Tampa’s awesome. So awesome, in fact, that I can’t get any writing done! Damn!

OK. So. It’s 80 degrees and sunny, muggy enough so that my hair curls well, but not so that you can’t breathe in the mid-afternoon.

School is close enough to walk to, but far enough that after a walk to in the morning, from for lunch, a stop at the Jerk Hut for fried plantains and rice and beans, whilst watching the demolition of the building across the street, and another jaunt back to school, my feet were just swollen enough that I had to kick the shoes off last period. But Daver got the car so I didn’t have to hobble back.

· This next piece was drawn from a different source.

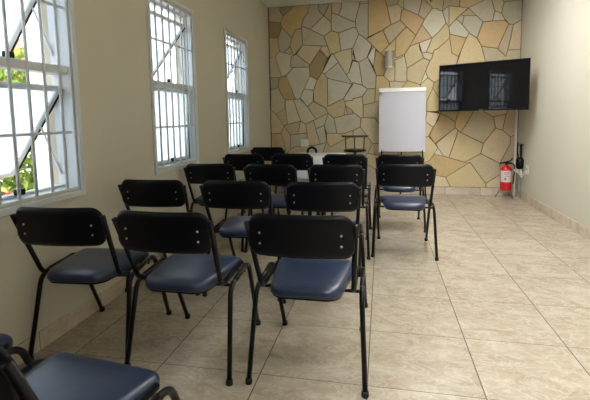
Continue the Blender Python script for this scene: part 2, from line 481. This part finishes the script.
def inside(p, poly):
    c = False; n = len(poly)
    for i in range(n):
        x1, y1 = poly[i]; x2, y2 = poly[(i+1) % n]
        if (y1 > p[1]) != (y2 > p[1]) and p[0] < (x2-x1)*(p[1]-y1)/(y2-y1)+x1: c = not c
    return c
def shrink(poly, d):
    n = len(poly); out = []
    ar = sum(poly[i][0]*poly[(i+1) % n][1]-poly[(i+1) % n][0]*poly[i][1] for i in range(n))
    s = 1 if ar > 0 else -1
    for i in range(n):
        a, b, c = [Vector(poly[k % n]) for k in (i-1, i, i+1)]
        u = (b-a).normalized(); v = (c-b).normalized()
        nu = Vector((-u.y, u.x))*s; nv = Vector((-v.y, v.x))*s; h = nu+nv
        if h.length < .3: h = nu*.8
        else: h = h/(h.length**2)*2
        if h.length > 2: h = h.normalized()*2
        q = b+h*d; out.append((q.x, q.y))
    return out
bm = bmesh.new(); lay = bm.loops.layers.color.new('stone') if False else bm.loops.layers.float_color.new('stone')
grout = srgb(92, 70, 42)
fs = len(bm.faces)
box(bm, XL-.0, XR, YB, YB+WT, 0, ZC)
for f in bm.faces:
    for lp in f.loops: lp[lay] = grout
for poly in stones:
    hit = [c for p, c in samp if inside(p, poly)]
    base = PAL[hit[0] if hit else random.choice('WBBYPB')]
    k = random.uniform(.93, 1.04); colr = srgb(*[min(255, (c*.62+m_*.38)*k+random.uniform(-2, 2)) for c, m_ in zip(base, (204, 194, 168))])
    p0 = shrink(poly, .0042); p1 = shrink(poly, .0085)
    dy = random.uniform(.007, .013)
    a = [bm.verts.new((x, YB+.001, z)) for x, z in p0]
    b = [bm.verts.new((x, YB-dy*.6, z)) for x, z in p0]
    c = [bm.verts.new((x, YB-dy, z)) for x, z in p1]
    nf = []
    n = len(poly)
    for i in range(n):
        j = (i+1) % n
        nf.append(bm.faces.new((a[i], a[j], b[j], b[i]))); nf.append(bm.faces.new((b[i], b[j], c[j], c[i])))
    for tri_ in tessellate_polygon([[v.co for v in c]]): nf.append(bm.faces.new([c[k_] for k_ in tri_]))
    for f in nf:
        for lp in f.loops: lp[lay] = colr
struct('wall_back', bm, M['stone'])
print('STONES', len(stones))

# ------------------------------------------------------------------ windows
def ring_frame(bm, x0, x1, y0, y1, z0, z1, w):
    box(bm, x0, x1, y0, y0+w, z0, z1); box(bm, x0, x1, y1-w, y1, z0, z1)
    box(bm, x0, x1, y0+w, y1-w, z0, z0+w); box(bm, x0, x1, y0+w, y1-w, z1-w, z1)
    return bm
ZM = 1.495
def make_window(n, a, b, up, lo):
    t = bpy.data.objects.new('window_%d' % n, None); COL.objects.link(t); t.location = (XL, (a+b)/2, WZ0); t['kind'] = 'structure'
    Y = (b-a)/2
    T = lambda bm: bm
    zt = WZ1-WZ0; zm = ZM-WZ0
    # moulded trim round the opening on the room side
    bm = bmesh.new(); ring_frame(bm, .0005, .016, -Y-.032, Y+.032, -.042, zt+.042, .034)
    obj('window_trim', bm, M['white_trim'], t, bevel=.004)
    # aluminium box frame set in the reveal
    bm = bmesh.new(); ring_frame(bm, -.115, -.002, -Y+.001, Y-.001, .001, zt-.001, .014)
    ring_frame(bm, -.115, -.07, -Y+.02, Y-.02, .02, zt-.02, .012)
    obj('window_frame', bm, M['white'], t, bevel=.002)
    obj('mid_rail', mbox(-.11, -.015, -Y+.022, Y-.022, zm-.024, zm+.024), M['white'], t, bevel=.003)
    # security bars: six uprights and two flats
    for k in range(6):
        y = Y-.092-.111*k
        obj('bar', tube(bmesh.new(), [(-.012, y, .015), (-.012, y, zt-.015)], .0085, 8), M['white'], t, smooth=True)
    for z in (1.138, 1.848):
        obj('crossbar', mbox(-.024, -.018, -Y+.01, Y-.01, z-WZ0-.008, z-WZ0+.008), M['white'], t)
    # sashes, hinged high and pushed out at the bottom
    for z0, z1, ang, lat in ((zm+.024, zt-.03, up, 0), (.028, zm-.024, lo, 1)):
        h = z1-z0; piv = bpy.data.objects.new('sash', None)
        drop = .12*math.sin(ang)
        Mx = Matrix.Translation((-.05, 0, z1-drop)) @ Matrix.Rotation(ang, 4, 'Y')
        w = Y-.045
        bm = bmesh.new()
        for (y0, y1, q0, q1) in ((-w, -w+.028, -h, 0), (w-.028, w, -h, 0), (-w+.028, w-.028, -h, -h+.028), (-w+.028, w-.028, -.028, 0)):
            box(bm, -.012, .012, y0, y1, q0, q1, M=Mx)
        s = obj('sash', bm, M['white'], t, bevel=.002)
        obj('glass_pane', mbox(-.002, .002, -w+.026, w-.026, -h+.026, -.026, M=Mx), M['frost'], s)
        bm = bmesh.new()
        for y0, y1 in ((-w-.010, -w), (w, w+.010)): box(bm, -.018, .017, y0, y1, -h, -.01, M=Mx)
        box(bm, -.014, .0, -w, w, -h-.006, -h, M=Mx)
        obj('gasket', bm, M['rubber'], s)
        # stay arms on both jambs
        if ang > .15:
            for y in (-w-.004, w+.004):
                p0 = Vector((-.09, y, z1-drop-h*.55)); p0 = Vector((-.09, y, z0+.05+drop*.2)); p1 = Mx @ Vector((0, y, -h*.42))
                obj('stay_arm', tube(bmesh.new(), [p0+Vector((0, 0, .0)), p1], .007, 6), M['white'], t)
        yl = 0 if n != 3 else .1
        obj('latch', mbox(-.062, -.030, yl-.028, yl+.018, z0+.002, z0+.034), M['plastic'], t, bevel=.004)
    return t
ANG = {1: (.62, .63), 2: (.68, .03), 3: (.55, .03), 4: (.7, .7), 5: (.7, .7)}
for n, k in ((1, 2), (2, 3), (3, 4), (4, 1), (5, 0)):
    make_window(n, WIN[k][0], WIN[k][1], *ANG[n])

# ------------------------------------------------------------------ outside
struct('ground', mbox(-14, XL-WT-.002, -8, 20, -.25, -.15), M['soil'])
struct('wall_neighbour', box(mbox(-3.45, -3.3, 3.66, 12, -.15, 3.4), -3.45, -3.3, -6, 1.0, -.15, 3.4), M['outwall'])
o = obj('pillar', mbox(-3.15, -3.0, 3.38, 3.52, -.15, 3.5), M['outwall'], bevel=.01)
tag(o, 'white plastered pillar outside the nearest window', 'pillar')
t = thing('house', (-9.5, 9.6, -.15), 'distant white house with red tiled roof seen through nearest window', 'house')
obj('wall', mbox(-1.6, 1.6, -1.6, 1.6, 0, 2.9), M['outwall'], t)
bm = bmesh.new()
v = [bm.verts.new(p) for p in ((-1.9, -1.9, 2.85), (1.9, -1.9, 2.85), (1.9, 1.9, 2.85), (-1.9, 1.9, 2.85), (0, -.8, 3.55), (0, .8, 3.55))]
for f in ((0, 1, 4), (1, 2, 5, 4), (2, 3, 5), (3, 0, 4, 5), (3, 2, 1, 0)): bm.faces.new([v[i] for i in f])
obj('roof', bm, M['rooftile'], t)

def foliage(c, r, n, size, seed):
    rnd = random.Random(seed); bm = bmesh.new()
    for i in range(n):
        th, ph = rnd.uniform(0, 2*PI), math.acos(rnd.uniform(-1, 1)); k = rnd.uniform(.45, 1)**.5
        lump = 1+.22*math.sin(3*th+seed)*math.sin(2*ph)
        p = Vector((c[0]+r[0]*k*lump*math.sin(ph)*math.cos(th), c[1]+r[1]*k*lump*math.sin(ph)*math.sin(th), c[2]+r[2]*k*math.cos(ph)))
        s = size*rnd.uniform(.6, 1.3)
        q = Matrix.Translation(p) @ Matrix.Rotation(rnd.uniform(0, 6.3), 4, 'Z') @ Matrix.Rotation(rnd.uniform(-1.2, 1.2), 4, 'X') @ Matrix.Rotation(rnd.uniform(-1, 1), 4, 'Y')
        vs = [bm.verts.new(q @ Vector(a)) for a in ((0, -s, 0), (s*.45, -s*.1, s*.12), (0, s, 0), (-s*.45, -s*.1, s*.12))]
        bm.faces.new((vs[0], vs[1], vs[2])); bm.faces.new((vs[0], vs[2], vs[3]))
    return bm
def shrub(name, loc, r, zc, n, size, label, seed, bloom=None):
    t = thing(name, loc, label, 'shrub')
    obj('foliage', foliage((0, 0, zc), r, n, size, seed), M['leaf'], t)
    if bloom: obj('blossom', foliage((.05, -.02, zc), (r[0]*1.02, r[1]*1.02, r[2]*1.02), n//(12 if bloom == 'orange' else 2), size*1.1, seed+9), M[bloom], t)
    bm = bmesh.new()
    for k in range(4): tube(bm, [(0, 0, 0), (.15*math.cos(k*1.6), .15*math.sin(k*1.6), zc*.6), (.3*math.cos(k*1.7), .3*math.sin(k*1.7), zc)], .015, 6)
    obj('stem', bm, M['brown_wood'], t)
shrub('garden_shrub', (-4.5, 4.62, -.15), (.5, .5, .75), 1.0, 1500, .07, 'tall leafy green shrub beside the white pillar', 3)
shrub('flowering_shrub', (-3.65, 3.2, -.15), (.38, .3, .34), .46, 900, .05, 'low shrub with pink blossoms below the open sash of nearest window', 5, 'pink')
shrub('blossoming_tree', (-5.6, 5.8, -.15), (.5, .55, .33), 2.15, 900, .07, 'green tree with orange blossoms under the distant red roof', 8, 'orange')

# ------------------------------------------------------------------ chairs
def rr_outline(w0, w1, y0, y1, r, n=6, rf=None):
    pts = []
    rf = rf or r
    for cx, cy, a0, r in ((w1-rf, y1-rf, 0, rf), (-w1+rf, y1-rf, PI/2, rf), (-w0+r, y0+r, PI, r), (w0-r, y0+r, 1.5*PI, r)):
        for k in range(n+1):
            a = a0+PI/2*k/n; pts.append((cx+r*math.cos(a), cy+r*math.sin(a)))
    return pts
def rings_mesh(out, cy, prof):
    bm = bmesh.new(); rings = []
    for s, z in prof: rings.append([bm.verts.new((x*s, cy+(y-cy)*s, z)) for x, y in out])
    n = len(out)
    for A, B in zip(rings, rings[1:]):
        for k in range(n): bm.faces.new((A[k], A[(k+1) % n], B[(k+1) % n], B[k]))
    bm.faces.new(rings[0][::-1]); bm.faces.new(rings[-1])
    return bm
def back_shell(W, z0, z1, r, th=.016):
    bm = bmesh.new(); us = [-1+.5*(1-math.cos(PI*k/26))*2 for k in range(27)]
    nz = 8; F, B = [], []
    for u in us:
        x = u*W; d = max(0, abs(x)-(W-r)); e = r-math.sqrt(max(0, r*r-d*d))
        r2 = r*1.35; d2 = max(0, abs(x)-(W-r2)); e2 = r2-math.sqrt(max(0, r2*r2-d2*d2))
        a, b = z0+e, z1-e2
        yc = -.083+.030*u*u      # wraps forward at the sides
        F.append([]); B.append([])
        for k in range(nz+1):
            z = a+(b-a)*k/nz; tt = (z-z0)/(z1-z0)
            lean = -.018*(tt-.5)
            edge = .35 if (k in (0, nz) or u in (us[0], us[-1])) else 1
            F[-1].append(bm.verts.new((x, yc+lean+th/2*edge, z)))
            B[-1].append(bm.verts.new((x, yc+lean-th/2*edge, z)))
    nu = len(us)
    for i in range(nu-1):
        for k in range(nz):
            bm.faces.new((F[i][k], F[i+1][k], F[i+1][k+1], F[i][k+1])); bm.faces.new((B[i][k], B[i][k+1], B[i+1][k+1], B[i+1][k]))
        bm.faces.new((F[i][0], B[i][0], B[i+1][0], F[i+1][0])); bm.faces.new((F[i][nz], F[i+1][nz], B[i+1][nz], B[i][nz]))
    for i in (0, nu-1):
        for k in range(nz): bm.faces.new((F[i][k], F[i][k+1], B[i][k+1], B[i][k]))
    return bm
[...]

Our Marriot is just downtown enough that we can walk to anything we want, like the coffeeshop in the Hyatt, or the Tampa Museum of Art, where I will be going tomorrow to take in the Maurice Sendak exhibit and the Keith Haring exhibit. After a short foot tour of the Seaport and some of downtown, we hit the pool and sauna and ate Boca burgers poolside before Vermont and I caught a meeting. Now, mapquest said this meeting was .3 miles away. My feet are currently telling me that it was much, much farther away than that, but we got to it on S. Hyde Park, 8:15 pm, and 100 people were there. It was a good meeting, rife with hotties and perverts and tweekers and crackheads, and I realize that if I had gotten sober in AA, i’d probably be an entirely different person, less vulgar and probably less punchy. I love Narcotics Anonymous.

I am going to Thailand in a few weeks, and I am going to take a few more weeks there to careen around southeast Asia, a la Mala in A Trip to the Stars. Helloo Geza, here I come.

I have some other, non-published writing to do, so good night, dream of ways to help the world. Peace Out.

tidbits

today i was told that i’d make a good wife. i feel really slighted by that remark, like it’s my responsibility to “make” someone a “good” wife. bullocks.

i saw a man who had fallen on the escalator in the airport. he was at the bottom, and no one moved. a woman was yelling “dammit, steve!” while another one finally came over and pulled him up. from my vantage, all i saw was an arm reaching helplessly upward, a walker several feet away where it had rolled off the escalator. after he had been thrust toward the walker, he checked his elbow and looked ashamed.

i have seen more louis vuitton luggage today alone than i have all school year. there must be a convention.